À Bordeaux, nous agissons depuis des années sur le terrain de la propagation des idées et des pratiques en organisant à l’Athénée libertaire des débats aussi bien sur la question de la lepénisation des esprits que sur la critique de l’État, du capitalisme, du patriarcat, etc. Nous sommes également présents sur les luttes de sans papiers et les autres mouvements sociaux contre les réformes gouvernementales. Quand les fachos-cathos intégristes ont initié, il y a trois ans, la première « marche pour la vie », nous avons naturellement appelé à une large mobilisation populaire qui a, lors de la deuxième édition, rassemblé 2 000 personnes.

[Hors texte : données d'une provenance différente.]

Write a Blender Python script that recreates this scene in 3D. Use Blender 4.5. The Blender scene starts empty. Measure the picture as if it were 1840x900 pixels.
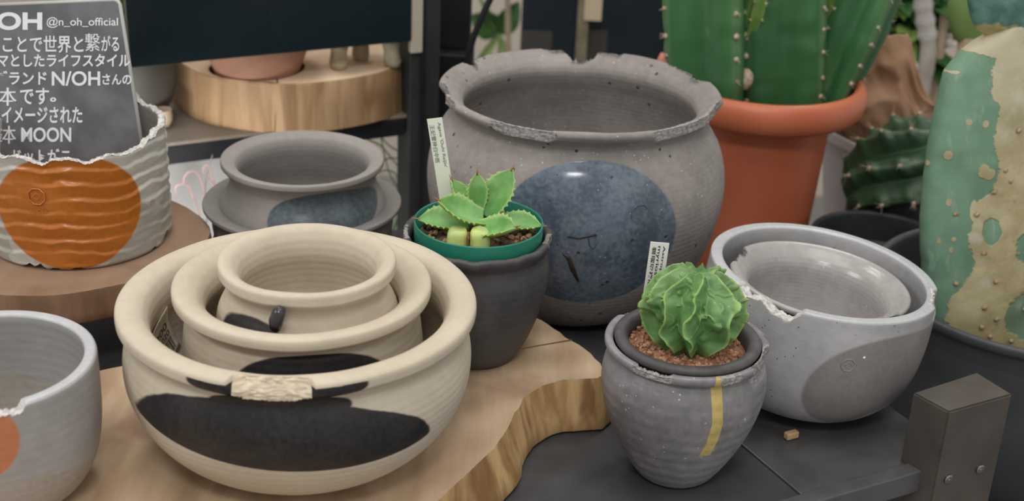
import bpy, bmesh, math, random
import numpy as np
from mathutils import Vector, Matrix
from math import sin, cos, pi, radians, sqrt, atan2

# ------------------------------------------------------------------ camera, light
SC = bpy.context.scene
COL = SC.collection
FPX, PITCH, ROLL, HCAM = 2440.0, radians(24.3), radians(2.6), 0.60
_R = Vector((1, 0, 0)); _U = Vector((0, sin(PITCH), cos(PITCH))); _F = Vector((0, cos(PITCH), -sin(PITCH)))
CR = _R * cos(ROLL) + _U * sin(ROLL)
CU = -_R * sin(ROLL) + _U * cos(ROLL)
CAM = Vector((0, 0, HCAM))
cd = bpy.data.cameras.new('camera'); co = bpy.data.objects.new('camera', cd); COL.objects.link(co)
cd.sensor_width = 36; cd.lens = FPX / 1840 * 36; cd.clip_start = .02; cd.clip_end = 50
co.matrix_world = Matrix(((CR.x, CU.x, -_F.x, 0), (CR.y, CU.y, -_F.y, 0), (CR.z, CU.z, -_F.z, HCAM), (0, 0, 0, 1)))
cd.dof.use_dof = True; cd.dof.focus_distance = 1.06; cd.dof.aperture_fstop = 6.5
SC.camera = co
SC.view_settings.view_transform = 'Standard'; SC.view_settings.look = 'None'
SC.view_settings.gamma = 1; SC.view_settings.use_curve_mapping = False
SC.view_settings.exposure = 0.20

W = bpy.data.worlds.new('world'); SC.world = W; W.use_nodes = True
W.node_tree.nodes['Background'].inputs[0].default_value = (1.0, .985, .96, 1)
W.node_tree.nodes['Background'].inputs[1].default_value = 0.50
SC.cycles.diffuse_bounces = 8; SC.cycles.max_bounces = 12

def area(name, loc, target, size, power, col, sy=None):
    l = bpy.data.lights.new(name, 'AREA'); l.energy = power; l.color = col; l.size = size
    if sy: l.shape = 'RECTANGLE'; l.size_y = sy
    o = bpy.data.objects.new(name, l); COL.objects.link(o); o.location = loc
    o.rotation_euler = (Vector(target) - Vector(loc)).to_track_quat('-Z', 'Y').to_euler()
    return o
area('ceiling_or_fill_lamp', (-0.6, 2.0, 2.2), (0, 1.1, .1), .5, 9, (1, .95, .87), .5)
area('ceiling_or_fill_lamp', (0.15, .45, 2.25), (0.1, 1.1, 0), 1.8, 14, (1, .965, .91), 1.2)
area('ceiling_or_fill_lamp', (-.09, -.50, 1.68), (0, 1.1, .15), .50, 10, (1, .975, .94), .22)
area('ceiling_or_fill_lamp', (-1.7, .35, 1.45), (0, 1.1, .1), .7, 9.5, (1, .97, .93), .6)
area('ceiling_or_fill_lamp', (1.5, -.4, 1.1), (0.3, 1.1, .05), 1.3, 2.5, (1, .95, .88), .9)  # added low fill from the right, lights the corner post's front face
area('ceiling_or_fill_lamp', (0.9, 2.5, 2.2), (0.3, 1.4, .1), .6, 9, (1, .96, .9), .4)
area('sack_fill', (-.42, 1.30, .07), (-.34, 1.62, -.12), .30, .55, (1, .97, .95), .02)  # added fill without a fixture, brightens the white sack under the shelf

# ------------------------------------------------------------------ photo measuring
def ray(u, v):
    return (_F * FPX + CR * (u - 920) + CU * (450 - v)).normalized()
def at_z(u, v, z=0.0):
    d = ray(u, v); return CAM + d * ((z - HCAM) / d.z)
def at_y(u, v, y):
    d = ray(u, v); return CAM + d * (y / d.y)
def at_plane(u, v, p, n):
    d = ray(u, v); return CAM + d * ((Vector(p) - CAM).dot(n) / d.dot(n))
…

Ni dans la rue, ni au pouvoir, ni dans les têtes, nous ne laisserons l’extrême droite s’installer !
Quand Christine Boutin, Marine Le Pen ou Alain Soral viennent faire un meeting, nous nous mobilisons. Quand une église est gracieusement octroyée aux intégristes, nous nous mobilisons. Quand le Bloc identitaire ouvre un local, nous nous mobilisons. Ces mobilisations passent bien sûr par des manifestations, mais aussi par la diffusion de tracts dans le voisinage, sur les marchés, des collages, l’organisation de réunions publiques. Nous ne crachons sur aucun moyen à notre portée pour faire reculer le fascisme.
Prochaine échéance : manifestation contre la « marche pour la vie », samedi 24 mars à 13 heures, place Pey-Berland.

Le Graaf
(composé par des individus, le collectif anarchiste féministe non mixte, le Groupe anarchiste bordelais, les CNT, Alternative libertaire)




1. Réponse adaptée d’un quatre pages produit et diffusé par le Graaf.